Amazingly, I got a job at BNP Paribas wealth management operations side, but its only for a 6 months contract. So, hopefully, I can build up on that. And yes, finally I am leaving IRAS. Its something that I didn't expect it as well, because it all happen so fast. And to think that interview was something that I never really prepare for, since the agent called me like the day before the interview. This tuesday will be my last day at IRAS, its still feel a little weird. Since its like my home for 4 years already, and I had made many friends along the way. I won't say that I will be back at IRAS in the future, but you never know, will you?

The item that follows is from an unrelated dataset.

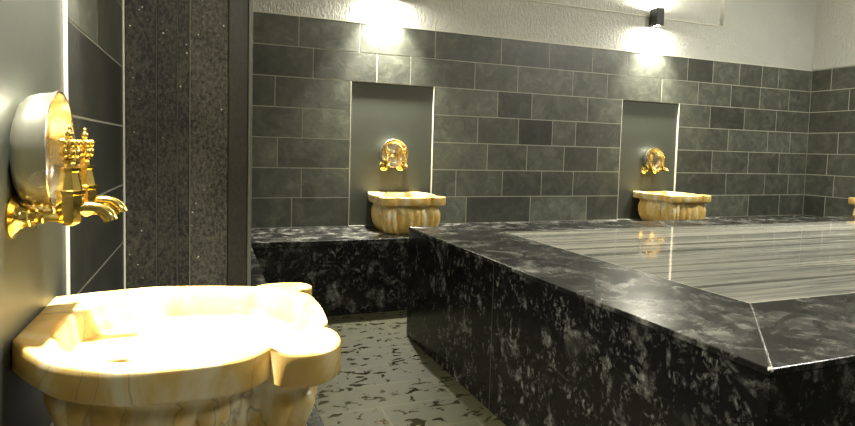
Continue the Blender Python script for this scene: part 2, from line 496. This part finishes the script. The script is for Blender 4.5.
# ------------------------------------------------------------------ pillar
pil = empty('pillar', (-0.066, 2.4, ZB), 0, 'dark speckled stone pillar with vertical bands beside the near basin', 'pillar')
ox, oy = pil.location.x, pil.location.y
H = ZC - ZB
YP = 2.2
def band(name, x0, x1, dy, mat, bev=0.004):
    b = MB(); b.box(x0 - ox, x1 - ox, YP + dy - oy, YP + 0.42 - oy, 0, H)
    return b.build(name, mat, pil, bevel=bev)
bands = [(XL + 0.006, -0.176, 0.004), (-0.1745, -0.109, 0.012), (-0.1075, -0.067, 0.007), (-0.0655, 0.0615, 0.0)]
light_basalt = basalt_mat('pale_basalt', 0.003, 0.072)
for x0, x1, dy in bands: band('stone_band', x0, x1, dy, light_basalt if dy == 0.0 else M['basalt'])
band('smooth_band', 0.063, 0.132, 0.008, M['basalt_smooth'])
band('edge_band', 0.1325, 0.147, 0.002, plain('pale_stone_edge', (0.075, 0.073, 0.054), 0.5), 0.003)
b = MB(); b.box(XL - ox, XL + 0.0055 - ox, YP + 0.006 - oy, YP + 0.42 - oy, 0, H)
b.build('joint_strip', M['grout'], pil)
for x in (-0.17525, -0.10825, -0.06625, 0.06225):
    b = MB(); b.box(x - 0.001 - ox, x + 0.001 - ox, YP + 0.013 - oy, YP + 0.4 - oy, 0, H); b.build('joint_strip', M['grout'] if x == -0.06625 else dull, pil)

# ------------------------------------------------------------------ marble basins
def catmull(pts, n=8):
    out = []
    for i in range(len(pts) - 1):
        p0 = Vector(pts[max(i - 1, 0)]); p1 = Vector(pts[i]); p2 = Vector(pts[i + 1]); p3 = Vector(pts[min(i + 2, len(pts) - 1)])
        for k in range(n):
            t = k / n
            out.append(0.5 * ((2 * p1) + (p2 - p0) * t + (2 * p0 - 5 * p1 + 4 * p2 - p3) * t * t + (3 * p1 - p0 - 3 * p2 + p3) * t ** 3))
    return out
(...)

And somehow, I do believe that amazing things happen when we wake up in the morning believing that wonderful things will happen to you. For example, Wednesday I got a offer. Thursday, I signed the contract. Friday, I managed to bump into Yiping for during lunch, and managed to talk to her/catch up with her. Saturday, I am lucky to get an uniqlo shirt on sale. Xian Ming , my buddy in Army turn up for lunch. And for some weird reason, the cashier at Caltex chatted with me. Its not always that people talk to you. So its nice. Today, bumped into Sam and Pat, which was pretty nice as well.
Throughout this period, I learnt a lot about letting things go as well as being in control all the time. Like I want things to turn out in a certain manner. I am sure those are some of the things that cause my relationship with Adeline to deteriorate in the past. Its only when we broke up, then I was able to be myself and she is able to be more happier around me. However, by then, its already too late. Well, but that's that. Maybe just like my job search, once I do not crave to be with someone will I be able to find someone again. Just like a year ago.
Time flies, Eras change, Nothing is ever constant. Sir Alex Ferguson, the only Manchester United Manager that I ever known is retiring. I knew he will have to stop one day, but still to not see him at Old Trafford, will take some getting used to. There is a tinge of regret that I can never watch a match at Old Trafford with SAF in the dugout. In my heart, he will forever be the greatest manager in Manchester United. And I can see myself telling my sons and grandsons about him. Haha...
This wednesday going to JB with Cat, can't wait though...sure going to eat some stuffs and maybe do a little crazy things there...ahaha...Feel like just enjoying myself this week before starting work at BNP next monday.